Nie umiem na razie uporządkować weekendowych przeżyć. Tyle się zdarzyło, tyle marzeń się spełniło, ze na razie trawię emocje i układam na półkach w głowie. Piątek to wyprawa na sowy. Udaje się zobaczyć i usłyszeć sóweczkę i włochatkę. Przeżycie z gatunku rzadkich. Tak jak i wilk z 16 grudnia ubiegłego roku;] W piątek jednak pewien niedosyt poczuliśmy, że za mało wycieczki, za krótko, za szybko do domu… Niedziela zaplanowana również w Białowieży. Kawa o 2.20 smakuje przygodą i czekającymi na nas emocjami. Po drodze mijamy stado dzików. Emocje rosną jednak gdy jeszcze na sporą chwilę przed wschodem słońca spotykamy żubry. Leniwie pasą się na łące. I już wiem po co w wolny dzień wstajemy w nocy by ruszyć na wycieczkę, wiem że warto. Kolejne godziny to 10 km wędrówka m. in. do Obszaru Ochrony Ścisłej Orłówka Białowieskiego Parku Narodowego. Zapiera po raz kolejny dech w piersiach, bo to najcenniejszy przyrodniczo obiekt BPN. Nad głowami latają sójki, obok dzięcioł białogrzbiety wspina się po drzewie. Gdzieś dalej kuna zeskakuje z drzewa, a nornice rozpierzchają się w mgnieniu oka. Co mogę powiedzieć więcej prócz tego co brzmi banalnie, że kocham Podlasie? Ale z drugiej strony jak nie kochać, skoro takie bogactwo przyrodnicze mamy?
Kwiecień 22, 2012
Wycieczka-świetna a zdjęcia urzekające:)
Kwiecień 22, 2012
Ależ bór magiczny!
Kwiecień 22, 2012
Ależ miałaś ekscytująca wycieczkę zazdraszczam podglądania żubrów . Przepiękne tereny . Kiedyś zabiorę tam młodego
Usciski
Kwiecień 22, 2012
Cudne zdjęcia.
Marzenia warto spełniać wtedy człowiek jest naprawdę szczęśliwy
Kwiecień 22, 2012
No cóż, zazdroszczę, gniłam całą niedzielę w domu
Kwiecień 22, 2012
Nie powiem, że zazdroszczę, bo widzę to praktycznie na co dzień Szczególnie emocje wzrastają, jak musisz przejechać pilnie przez las, a na drodze leży żubr i za żadne pierniki nie chce zejść :):) Więc nie zazdroszczę, ale gratuluję, bo to na prawdę warto przeżyć.

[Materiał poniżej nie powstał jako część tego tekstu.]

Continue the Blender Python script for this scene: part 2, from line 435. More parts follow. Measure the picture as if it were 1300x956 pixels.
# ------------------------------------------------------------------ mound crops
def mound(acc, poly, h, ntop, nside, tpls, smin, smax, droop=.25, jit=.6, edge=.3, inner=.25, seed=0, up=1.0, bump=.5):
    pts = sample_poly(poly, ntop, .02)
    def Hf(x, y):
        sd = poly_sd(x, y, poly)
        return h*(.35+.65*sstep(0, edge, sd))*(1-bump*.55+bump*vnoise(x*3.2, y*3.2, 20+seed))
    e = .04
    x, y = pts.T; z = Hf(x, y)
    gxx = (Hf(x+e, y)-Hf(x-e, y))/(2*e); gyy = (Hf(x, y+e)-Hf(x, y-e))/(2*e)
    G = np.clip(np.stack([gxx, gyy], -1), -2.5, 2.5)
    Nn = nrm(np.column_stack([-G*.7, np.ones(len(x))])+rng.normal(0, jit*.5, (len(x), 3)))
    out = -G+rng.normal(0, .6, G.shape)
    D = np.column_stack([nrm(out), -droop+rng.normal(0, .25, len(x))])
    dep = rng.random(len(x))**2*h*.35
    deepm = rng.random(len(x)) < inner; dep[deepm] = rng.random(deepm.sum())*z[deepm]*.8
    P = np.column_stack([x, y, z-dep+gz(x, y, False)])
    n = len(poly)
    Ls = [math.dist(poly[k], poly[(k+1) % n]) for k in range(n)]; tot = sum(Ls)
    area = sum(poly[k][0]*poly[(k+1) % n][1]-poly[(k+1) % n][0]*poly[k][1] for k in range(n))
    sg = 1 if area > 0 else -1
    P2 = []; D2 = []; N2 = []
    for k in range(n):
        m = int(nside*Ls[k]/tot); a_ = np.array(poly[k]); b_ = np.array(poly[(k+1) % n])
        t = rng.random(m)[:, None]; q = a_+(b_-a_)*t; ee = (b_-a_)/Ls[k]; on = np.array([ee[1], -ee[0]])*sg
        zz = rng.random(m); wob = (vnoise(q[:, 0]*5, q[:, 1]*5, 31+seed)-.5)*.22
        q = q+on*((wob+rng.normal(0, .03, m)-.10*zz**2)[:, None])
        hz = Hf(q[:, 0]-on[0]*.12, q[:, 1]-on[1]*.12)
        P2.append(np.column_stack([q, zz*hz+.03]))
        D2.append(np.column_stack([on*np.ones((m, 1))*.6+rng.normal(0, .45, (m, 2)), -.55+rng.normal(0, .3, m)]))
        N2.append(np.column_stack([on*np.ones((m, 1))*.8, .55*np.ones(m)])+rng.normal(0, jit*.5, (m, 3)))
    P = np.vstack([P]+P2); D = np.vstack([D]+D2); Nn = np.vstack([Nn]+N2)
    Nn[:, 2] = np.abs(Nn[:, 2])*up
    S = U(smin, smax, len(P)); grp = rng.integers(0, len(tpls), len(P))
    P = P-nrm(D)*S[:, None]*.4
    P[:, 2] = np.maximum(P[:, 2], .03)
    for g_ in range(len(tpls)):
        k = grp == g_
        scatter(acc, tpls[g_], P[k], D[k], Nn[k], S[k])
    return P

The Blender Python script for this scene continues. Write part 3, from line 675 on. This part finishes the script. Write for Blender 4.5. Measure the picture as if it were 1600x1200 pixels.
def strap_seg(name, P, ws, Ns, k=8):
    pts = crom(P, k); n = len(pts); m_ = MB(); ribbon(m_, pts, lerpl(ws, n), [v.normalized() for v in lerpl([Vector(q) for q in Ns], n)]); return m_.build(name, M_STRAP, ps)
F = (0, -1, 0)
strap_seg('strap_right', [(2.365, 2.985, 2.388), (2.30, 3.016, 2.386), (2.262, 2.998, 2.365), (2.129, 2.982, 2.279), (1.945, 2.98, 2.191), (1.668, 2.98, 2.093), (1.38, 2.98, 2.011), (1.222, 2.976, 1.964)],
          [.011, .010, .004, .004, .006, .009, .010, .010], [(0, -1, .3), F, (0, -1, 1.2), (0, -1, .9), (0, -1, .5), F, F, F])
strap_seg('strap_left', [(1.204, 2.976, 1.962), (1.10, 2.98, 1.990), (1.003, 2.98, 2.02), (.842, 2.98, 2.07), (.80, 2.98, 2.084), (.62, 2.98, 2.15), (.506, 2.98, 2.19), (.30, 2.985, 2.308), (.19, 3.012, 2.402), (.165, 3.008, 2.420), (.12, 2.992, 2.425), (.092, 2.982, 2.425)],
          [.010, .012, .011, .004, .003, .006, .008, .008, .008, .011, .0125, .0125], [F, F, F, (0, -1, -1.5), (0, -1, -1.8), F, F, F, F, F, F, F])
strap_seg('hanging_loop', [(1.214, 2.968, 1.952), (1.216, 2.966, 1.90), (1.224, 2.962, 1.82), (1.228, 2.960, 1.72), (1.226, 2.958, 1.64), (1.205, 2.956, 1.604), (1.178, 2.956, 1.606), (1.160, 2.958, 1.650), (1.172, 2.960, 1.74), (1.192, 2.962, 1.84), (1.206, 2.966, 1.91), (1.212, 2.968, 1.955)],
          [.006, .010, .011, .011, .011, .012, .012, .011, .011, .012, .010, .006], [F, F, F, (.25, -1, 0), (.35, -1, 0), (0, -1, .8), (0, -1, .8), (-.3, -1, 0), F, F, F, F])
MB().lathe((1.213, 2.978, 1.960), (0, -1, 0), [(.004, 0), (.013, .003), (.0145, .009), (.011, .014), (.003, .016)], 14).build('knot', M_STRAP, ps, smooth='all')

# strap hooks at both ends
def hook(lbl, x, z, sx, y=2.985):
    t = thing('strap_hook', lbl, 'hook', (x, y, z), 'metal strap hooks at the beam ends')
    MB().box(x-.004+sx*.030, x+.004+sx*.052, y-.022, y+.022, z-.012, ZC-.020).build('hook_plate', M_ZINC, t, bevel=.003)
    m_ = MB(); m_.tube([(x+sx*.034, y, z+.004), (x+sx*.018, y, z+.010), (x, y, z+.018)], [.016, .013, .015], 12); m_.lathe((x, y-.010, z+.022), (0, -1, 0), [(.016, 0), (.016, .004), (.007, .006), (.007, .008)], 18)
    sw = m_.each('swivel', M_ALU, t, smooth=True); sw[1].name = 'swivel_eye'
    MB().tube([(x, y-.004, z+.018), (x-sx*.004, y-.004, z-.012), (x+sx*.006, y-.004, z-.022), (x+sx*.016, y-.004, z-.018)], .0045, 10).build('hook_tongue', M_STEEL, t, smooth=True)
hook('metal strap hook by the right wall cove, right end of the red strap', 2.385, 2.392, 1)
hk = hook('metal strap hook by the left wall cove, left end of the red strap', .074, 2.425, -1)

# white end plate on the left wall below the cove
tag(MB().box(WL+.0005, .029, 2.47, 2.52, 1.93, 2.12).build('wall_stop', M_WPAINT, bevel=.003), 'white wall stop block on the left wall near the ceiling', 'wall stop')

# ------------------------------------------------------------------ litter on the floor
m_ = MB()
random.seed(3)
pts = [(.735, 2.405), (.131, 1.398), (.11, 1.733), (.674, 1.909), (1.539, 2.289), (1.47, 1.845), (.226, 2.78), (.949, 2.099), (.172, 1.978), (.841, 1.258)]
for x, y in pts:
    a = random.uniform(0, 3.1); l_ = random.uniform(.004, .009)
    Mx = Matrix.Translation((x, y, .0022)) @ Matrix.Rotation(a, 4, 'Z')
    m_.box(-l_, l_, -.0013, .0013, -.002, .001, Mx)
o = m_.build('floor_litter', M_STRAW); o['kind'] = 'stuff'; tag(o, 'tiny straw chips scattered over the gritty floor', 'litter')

A-propos, byłaś tak blisko ode mnie
Kwiecień 23, 2012
Piękne zdjęcia. W całości oddają ciszę i niepowtarzalny klimat leśnej głuszy.
Pozdrawiam serdecznie
Kwiecień 23, 2012
Pięknie, dziko, trochę tajemniczo… ale ja wam zazdroszczę tej wycieczki!
Kwiecień 25, 2012
Fantastyczne zdjęcia, bardzo lubię puszczańskie klimaty. Pozdrawiam
Kwiecień 25, 2012
Lubię jak tak piszesz,aż chce się odwiedzić takie miejsca. Niewykluczone jednak, że nie wszystkim dane będzie zobaczyć takie cuda. Może trzeba tego się nauczyć? A może trzeba się z takim darem urodzić? Wiem jedno.będę nie raz tu zaglądać.
Maj 4, 2012
Zazdraszczam wyprawy. Pęknie, pięknie pasące się żubry przed świtem. Poezja
Maj 8, 2012
Zazdroszczę takiej wyprawy:) Sama również uwielbiam podlasie.